We did a short sale recently with Bank of America.  The seller had a first and a second with Bank of America and it was investment property.  The seller received a 1099c in January for both mortgages.  Then in February the seller received a letter that said as you are aware we sent you a 1099c for the loans mentioned above.  This letter is to inform you that since we filed 1099C for both loans we can no longer pursue a deficiency judgment on either loan and consider this matter to be closed.  I have always thought this was the case as you can't claim a loss on your taxes and then try and collect at the same time.  This letter proves my point.

What gets me is that when dealing with Bank of America they will try to get the seller to give a cash contribution in order to waive deficiency when in reality the seller will receive this once Bank of America writes of the mortgage.  We do quite a few with Bank of America as Countrywide was a dominant lender here in Florida, who was later purchased by Bank of America.  Thanks, Laura

 

 

 

Laura,

What I was asking was in the original approval letter (before you closed) did BOA retain it's deficiency rights?  Do you have that letter?

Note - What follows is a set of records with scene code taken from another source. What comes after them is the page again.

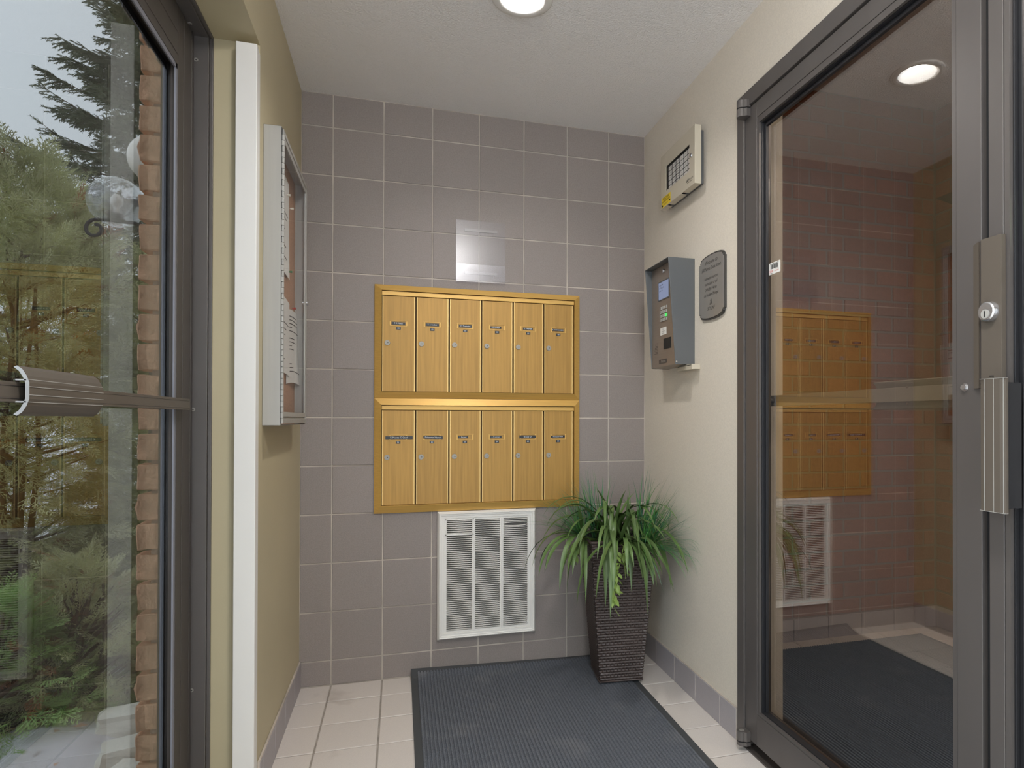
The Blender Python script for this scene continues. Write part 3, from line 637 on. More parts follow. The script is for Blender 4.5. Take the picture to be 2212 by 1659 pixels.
def notice(ya, yb, z0, z1, curl, label, skew=0.0, lines=9, seed=1):
    r = random.Random(seed); o = MB(); N, Mz = 7, 9; vs = []
    def surf(u, v): return (LX+.0155+curl*(u**2*.5+.5*(1-v)**2*u)+.001, ya+(yb-ya)*u+skew*(v-.5), z0+(z1-z0)*v+.01*math.sin(u*3))
    for j in range(Mz):
        for i in range(N): vs.append(surf(i/(N-1), j/(Mz-1)))
    fs = [(j*N+i, j*N+i+1, (j+1)*N+i+1, (j+1)*N+i) for j in range(Mz-1) for i in range(N-1)]
    o.add(vs, fs, 0, True)
    for L_ in range(lines):
        v = .9-.8*L_/lines; u1 = r.uniform(.4, .9)
        if r.random() < .2: continue
        for s_ in range(5):
            ua, ub = .12+(u1-.12)*s_/5, .12+(u1-.12)*(s_+1)/5
            p = [surf(ua, v), surf(ub, v), surf(ub, v+.012), surf(ua, v+.012)]; o.add([(a+.0006, b, c) for a, b, c in p], [(0, 1, 2, 3)], 1)
    ob = o.build('notice', [MT['paper'], MT['ink']]); tag(ob, label, 'paper', 'paper notices inside the bulletin board'); return ob
notice(-.70, -.425, 1.60, 1.935, .006, 'white notice pinned high on the cork of the bulletin board', .0, 14, 3)
notice(-.44, -.215, 1.235, 1.50, .018, 'curling white notice low inside the bulletin board, its edge lifting', .02, 16, 5)
notice(-.62, -.40, 1.26, 1.52, .004, 'white notice pinned flat behind the curling one in the bulletin board', 0, 10, 8)
for (y, z, c_) in ((-.475, 1.885, (236, 230, 214)), (-.405, 1.86, (236, 230, 214)), (-.43, 1.63, (60, 120, 74)), (-.345, 1.515, (190, 60, 50))):
    k = MB(); k.cyl((LX+.0195, y, z), (1, 0, 0), .0025, .012, 10, r1=.0042); o = k.build('push_pin', mat('pin_plastic', c_, .4))
    tag(o, {1.885: 'cream push pin at the top corner of the upper notice', 1.86: 'lone cream push pin right of the upper notice', 1.63: 'green push pin at the foot of the upper notice', 1.515: 'red push pin holding the curling lower notice'}[z], 'push pin', 'push pins in the bulletin board')
# ------------------------------------------------------------------ fire alarm annunciator panel
t = thing('fire_alarm_panel', 'cream fire alarm annunciator box with small window and yellow sticker on the right wall', 'alarm panel', (RX, -.48, 2.02))
k = MB(); k.box(RX-.022, RX-.0005, -.630, -.335, 2.03, 2.238); k.build('back_box', MT['hood'], t, .001)
cx0, cy0, cy1, cz0_, cz1_ = RX-.05, -.653, -.318, 2.0195, 2.2475
k = MB(); wy0, wy1, wz0, wz1 = -.604, -.375, 2.084, 2.187
oc = [(cy0, cz0_), (cy1, cz0_), (cy1, cz1_), (cy0, cz1_)]; ic = [(wy0, wz0), (wy1, wz0), (wy1, wz1), (wy0, wz1)]
V8 = [(cx0, a, b) for a, b in oc]+[(cx0, a, b) for a, b in ic]+[(cx0+.0025, a, b) for a, b in oc]+[(cx0+.0025, a, b) for a, b in ic]
F8 = []
for i in range(4): j = (i+1) % 4; F8 += [(i, 4+i, 4+j, j), (8+i, 8+j, 12+j, 12+i), (i, j, 8+j, 8+i), (4+i, 12+i, 12+j, 4+j)]
k.add(V8, F8)
k.box(cx0+.0025, RX-.022, cy0, cy0+.002, cz0_, cz1_); k.box(cx0+.0025, RX-.022, cy1-.002, cy1, cz0_, cz1_); k.box(cx0+.0025, RX-.022, cy0, cy1, cz1_-.002, cz1_)
for a, b in ((cy0, -.545), (-.525, -.40), (-.38, cy1)): k.box(cx0+.0025, RX-.022, a, b, cz0_, cz0_+.002)
cov = k.build('cover', MT['offwhite'], t, .0012, label='cream steel cover with a window cut-out')
k = MB(); k.box(cx0+.010, cx0+.012, wy0-.01, wy1+.01, wz0-.01, wz1+.01); k.build('label_board', MT['ink'], t)
for c in range(6):
    for r in range(5):
        ya = wy1-.010-c*.0385; za = wz1-.006-r*.0205
        k = MB(); k.box(cx0+.0085, cx0+.0099, max(ya-.029, wy0-.008), ya, za-.0165, za)
        if c == 2: k.box(cx0+.0083, cx0+.00845, ya-.029, ya, za-.009, za-.0075, 1)
        else: k.text('ZONE', (cx0+.0084, ya-.0145, za-.0082), (0, -1, 0), (0, 0, 1), .0045, 1, wide=.9)
        k.build('zone_label', [MT['paper'], MT['ink']], t)
k = MB(); k.box(cx0+.004, cx0+.006, wy0-.006, wy1+.006, wz0-.006, wz1+.006); k.build('window_pane', MT['bglass'], t)
k = MB(); k.cyl((cx0, -.622, 2.137), (-1, 0, 0), .0085, .004, 20, r1=.0075); k.box(cx0-.0046, cx0-.004, -.6225, -.6215, 2.134, 2.140, 1); k.build('lock', [MT['chrome'], MT['ink']], cov)
k = MB(); gx_ = cx0-.0004; ly, lz = -.583, 2.052
for i in range(3): k.add([(gx_, ly-.006*i+.004, lz-.007), (gx_, ly-.006*i-.0015, lz-.007), (gx_, ly-.006*i-.0008, lz+.002+.003*i), (gx_, ly-.006*i+.0015, lz+.002+.003*i)], [(0, 1, 2, 3)])
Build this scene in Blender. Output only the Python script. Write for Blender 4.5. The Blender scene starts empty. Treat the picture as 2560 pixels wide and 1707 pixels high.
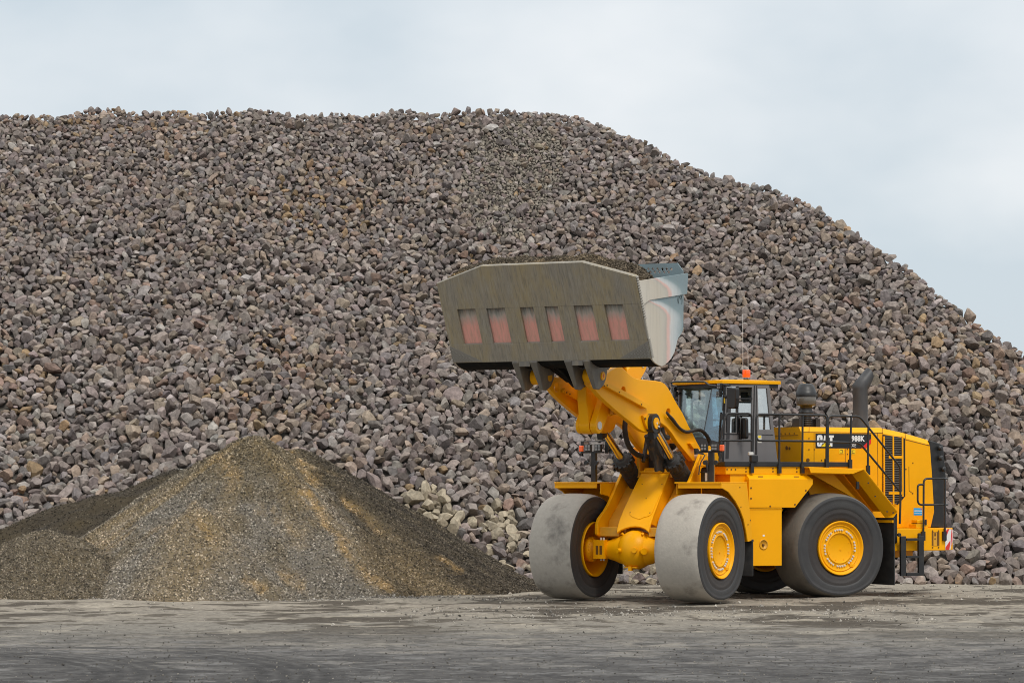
import bpy, bmesh, math, random
import numpy as np
from mathutils import Vector, Matrix
from mathutils.geometry import tessellate_polygon

# ---------------------------------------------------------------- camera, sky, sun, exposure
scene = bpy.context.scene
COL = scene.collection
CAM_H, CAM_PITCH, CAM_F = 2.266, math.radians(2.4496), 8049.0     # focal length in photo pixels (2560 wide)
cam_data = bpy.data.cameras.new("camera")
cam_data.sensor_width = 36.0
cam_data.lens = 36.0 * CAM_F / 2560.0
cam_data.clip_start, cam_data.clip_end = 0.5, 5000.0
cam = bpy.data.objects.new("camera", cam_data)
COL.objects.link(cam)
cam.location = (0, 0, CAM_H)
cam.rotation_euler = (math.pi / 2 + CAM_PITCH, 0, 0)
scene.camera = cam

SUN_ELEV, SUN_AZ = math.radians(56), math.radians(152)            # azimuth clockwise from +Y; the sun stands behind the camera
world = bpy.data.worlds.new("World")
scene.world = world
world.use_nodes = True
nt = world.node_tree
nt.nodes.clear()
def wn(t, **kw):
    n = nt.nodes.new(t)
    for k, v in kw.items(): setattr(n, k, v)
    return n
w_out = wn('ShaderNodeOutputWorld'); w_bg = wn('ShaderNodeBackground')
w_bg.inputs['Strength'].default_value = 0.1
w_sky = wn('ShaderNodeTexSky', sky_type='NISHITA', sun_disc=False, sun_elevation=SUN_ELEV, sun_rotation=SUN_AZ)
w_co = wn('ShaderNodeTexCoord')
w_map = wn('ShaderNodeMapping'); w_map.inputs['Scale'].default_value = (5.0, 5.0, 9.0)
w_map.inputs['Location'].default_value = (0.3, 0.0, 1.1)
w_noise = wn('ShaderNodeTexNoise'); w_noise.inputs['Scale'].default_value = 1.0
w_noise.inputs['Detail'].default_value = 5.0; w_noise.inputs['Roughness'].default_value = 0.52
w_ramp = wn('ShaderNodeValToRGB')
w_ramp.color_ramp.elements[0].position = 0.38; w_ramp.color_ramp.elements[0].color = (4.95, 5.58, 6.08, 1)
w_ramp.color_ramp.elements[1].position = 0.64; w_ramp.color_ramp.elements[1].color = (7.0, 7.2, 7.38, 1)
w_mix = wn('ShaderNodeMix', data_type='RGBA'); w_mix.inputs['Factor'].default_value = 0.93
L = nt.links.new
L(w_co.outputs['Generated'], w_map.inputs['Vector']); L(w_map.outputs['Vector'], w_noise.inputs['Vector'])
L(w_noise.outputs['Fac'], w_ramp.inputs['Fac'])
w_sep = wn('ShaderNodeSeparateXYZ'); L(w_co.outputs['Generated'], w_sep.inputs[0])
w_up = wn('ShaderNodeMapRange', data_type='FLOAT_VECTOR')
w_up.inputs[7].default_value = (0.12, 0.12, 0.12); w_up.inputs[8].default_value = (1, 1, 1)
w_up.inputs[9].default_value = (1, 1, 1); w_up.inputs[10].default_value = (1.75, 1.66, 1.55)
L(w_sep.outputs['Z'], w_up.inputs[6])                       # an overcast sky is brightest overhead
w_mul = wn('ShaderNodeMix', data_type='RGBA', blend_type='MULTIPLY'); w_mul.inputs['Factor'].default_value = 1.0
L(w_ramp.outputs['Color'], w_mul.inputs['A']); L(w_up.outputs['Vector'], w_mul.inputs['B'])
L(w_sky.outputs['Color'], w_mix.inputs['A']); L(w_mul.outputs['Result'], w_mix.inputs['B'])
L(w_mix.outputs['Result'], w_bg.inputs['Color']); L(w_bg.outputs['Background'], w_out.inputs['Surface'])

sun_data = bpy.data.lights.new("sun", 'SUN')
sun_data.energy = 1.5
sun_data.angle = math.radians(16)
sun_data.color = (1.0, 0.955, 0.89)
sun = bpy.data.objects.new("sun", sun_data)
COL.objects.link(sun)
_sd = Vector((math.sin(SUN_AZ) * math.cos(SUN_ELEV), math.cos(SUN_AZ) * math.cos(SUN_ELEV), math.sin(SUN_ELEV)))
sun.rotation_euler = _sd.to_track_quat('Z', 'Y').to_euler()
sun.location = (0, 20, 60)

scene.render.filter_size = 1.0
scene.cycles.filter_width = 1.0
vs = scene.view_settings
vs.view_transform = 'Standard'; vs.look = 'None'; vs.exposure = 0.34; vs.gamma = 1.0; vs.use_curve_mapping = False

rng = np.random.default_rng(7)
random.seed(7)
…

Yes, in the original approval letter the bank didn't waive their right to a deficiency.  This is my point that even if the banks don't waive their right to a deficiency once they file a 1099C for debt forgiveness which is a gain to the borrower and a tax write off to them they can't come back and try and collect as is explained in the letter.  This is also why so many of the banks are easier to deal with at the end of the year on the short sales as they want to get them off their books vs. in the first part of the year. 

Smitty said:

Laura,

What I was asking was in the original approval letter (before you closed) did BOA retain it's deficiency rights?  Do you have that letter?

Laura,

Thanks for sharing, that letter is great!  My non legal, non attorney thought on this is that a 1099c cancels the debt and the bank can not pursue the deficiency.  Doesn't mean they won't try though.  A good attorney would wipe the floor with the deficiency the bank tried to pursue it after issuing a cancelation of debt, in my opinion.

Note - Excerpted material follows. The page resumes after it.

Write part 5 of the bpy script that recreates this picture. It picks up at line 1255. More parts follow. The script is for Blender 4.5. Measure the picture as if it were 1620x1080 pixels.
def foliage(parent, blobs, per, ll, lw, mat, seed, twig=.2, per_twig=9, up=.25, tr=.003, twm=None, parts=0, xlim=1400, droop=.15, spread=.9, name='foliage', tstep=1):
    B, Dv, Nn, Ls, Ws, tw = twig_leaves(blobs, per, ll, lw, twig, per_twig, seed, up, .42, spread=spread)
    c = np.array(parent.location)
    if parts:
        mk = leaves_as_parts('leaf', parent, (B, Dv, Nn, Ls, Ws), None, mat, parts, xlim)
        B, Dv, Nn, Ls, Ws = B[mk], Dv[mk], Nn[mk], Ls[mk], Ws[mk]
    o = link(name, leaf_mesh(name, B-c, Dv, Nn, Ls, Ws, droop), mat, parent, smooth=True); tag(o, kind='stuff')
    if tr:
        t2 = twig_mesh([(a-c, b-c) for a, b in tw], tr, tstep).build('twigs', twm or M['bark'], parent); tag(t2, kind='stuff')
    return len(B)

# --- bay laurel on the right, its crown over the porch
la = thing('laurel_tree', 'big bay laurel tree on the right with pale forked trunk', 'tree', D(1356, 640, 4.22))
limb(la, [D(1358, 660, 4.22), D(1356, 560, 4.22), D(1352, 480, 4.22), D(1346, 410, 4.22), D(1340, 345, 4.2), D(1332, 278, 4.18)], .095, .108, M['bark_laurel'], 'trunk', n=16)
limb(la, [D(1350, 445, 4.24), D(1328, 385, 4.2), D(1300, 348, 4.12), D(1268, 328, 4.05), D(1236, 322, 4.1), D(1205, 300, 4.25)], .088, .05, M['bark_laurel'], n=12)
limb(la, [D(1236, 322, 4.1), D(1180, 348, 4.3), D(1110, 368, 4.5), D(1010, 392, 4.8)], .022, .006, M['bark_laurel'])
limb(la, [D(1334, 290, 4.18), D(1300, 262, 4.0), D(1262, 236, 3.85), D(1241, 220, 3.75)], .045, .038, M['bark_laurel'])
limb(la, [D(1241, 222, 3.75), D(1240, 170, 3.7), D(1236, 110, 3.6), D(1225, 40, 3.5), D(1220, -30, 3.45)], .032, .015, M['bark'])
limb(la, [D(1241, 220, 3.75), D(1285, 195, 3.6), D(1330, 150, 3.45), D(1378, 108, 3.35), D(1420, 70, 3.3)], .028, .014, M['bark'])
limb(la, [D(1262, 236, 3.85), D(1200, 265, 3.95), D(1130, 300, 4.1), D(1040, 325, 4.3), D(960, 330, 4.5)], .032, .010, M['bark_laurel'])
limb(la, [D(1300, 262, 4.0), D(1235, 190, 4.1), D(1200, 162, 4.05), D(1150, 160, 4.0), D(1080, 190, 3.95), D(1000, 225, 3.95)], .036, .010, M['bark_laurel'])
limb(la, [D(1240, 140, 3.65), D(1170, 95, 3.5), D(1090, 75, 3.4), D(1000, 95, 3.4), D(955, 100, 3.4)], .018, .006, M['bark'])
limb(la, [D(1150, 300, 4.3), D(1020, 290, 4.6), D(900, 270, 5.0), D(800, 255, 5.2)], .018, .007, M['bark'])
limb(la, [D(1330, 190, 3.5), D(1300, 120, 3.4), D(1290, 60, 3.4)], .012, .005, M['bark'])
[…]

I think it would be a very messy scene for a servicer to RESCIND a 1099-C.  The homeowner would have to then seek a refund from the IRS if they did, in fact, pay taxes on the cancelled debt.  I see how there is no "official linkage", but it might be "evidence" not viewed favorably by a judge.  Correct me if I am wrong, Tni.

I think you're right Wendy.  Theoretically possible I suppose because anything that was done can probably be undone. 

But oh so messy in its implications because the homeowner relied on that document. 

 

Besides if a mistake was made that seems to me to be a servicer issue.  If the servicer had authority to issue that document and made a mistake -- they made a mistake and I would think they would be liable to the investor/guarantor as the debt was "mistakenly" rendered uncollectable.  Seems like some bad loan servicing to me and what does that have to do with the person who relied on the document?  I suppose if you didn't want the 1099 rescinding could be an easy process  if the bank also wanted to do that, but since many people are relying on it to deal with their deficiency and getting tax forgiveness anyway -- I think you'd have to tear it out of their cold hands.

 

1099's are an interesting topic also because they have a potential penalty for not issuing a 1099 in a timely fashion as well.  This discussion never gets old to me.  I loved reading that BofA letter.  Looks like the banks are getting more of a handle on what they want to do and what it means.  I've had plenty of bank reps tell me the same thing that their opinion is that they can not do both:  continue to try to collect and issue a 1099c.

 

*By the way this is not legal advice and should not be relied on as legal advice.  Legal advice is expensive and this was totally free.

TNI,

I think that if any bank ever came back after a borrower received a 1099C and filed taxes claiming insolvency or if this was their primary resident using the tax code that was offered up when this mess started, there would be an outcry in this country.  I for one would be on every soap box I could find.  I think common sense dictates that these banks just want this mess to go away as fast as they can. 

I believe that they have given most seller's a window of opportunity to do a short sale and that within a couple of years this will be over.  I'm telling you my age by talking about this, but we did short sales back in the early 80's when the savings and loans went down.  We dealt with the Resolution Trust Company.  Much was written and talked about the repercussions sellers would be in.  As history has shown they just wanted to get the mess cleaned up from the negative amortizations they did back then.  I've been in this business 37 years. I have never heard of or saw a lawsuit from a residential first mortgage lender after a foreclosure or (short sale in the 80's) go after a deficiency here in Florida.  It is costly to file another suit on a borrower already in financial stress and not good on there image.  We didn't have credit lines back then, but history has a way of repeating itself. 

Tni LeBlanc said:

I think you're right Wendy.  Theoretically possible I suppose because anything that was done can probably be undone. 

But oh so messy in its implications because the homeowner relied on that document. 

 

Besides if a mistake was made that seems to me to be a servicer issue.  If the servicer had authority to issue that document and made a mistake -- they made a mistake and I would think they would be liable to the investor/guarantor as the debt was "mistakenly" rendered uncollectable.  Seems like some bad loan servicing to me and what does that have to do with the person who relied on the document?  I suppose if you didn't want the 1099 rescinding could be an easy process  if the bank also wanted to do that, but since many people are relying on it to deal with their deficiency and getting tax forgiveness anyway -- I think you'd have to tear it out of their cold hands.

 

1099's are an interesting topic also because they have a potential penalty for not issuing a 1099 in a timely fashion as well.  This discussion never gets old to me.  I loved reading that BofA letter.  Looks like the banks are getting more of a handle on what they want to do and what it means.  I've had plenty of bank reps tell me the same thing that their opinion is that they can not do both:  continue to try to collect and issue a 1099c.

 

*By the way this is not legal advice and should not be relied on as legal advice.  Legal advice is expensive and this was totally free.

Laura,

 

I completely agree.  The outcry would be insane.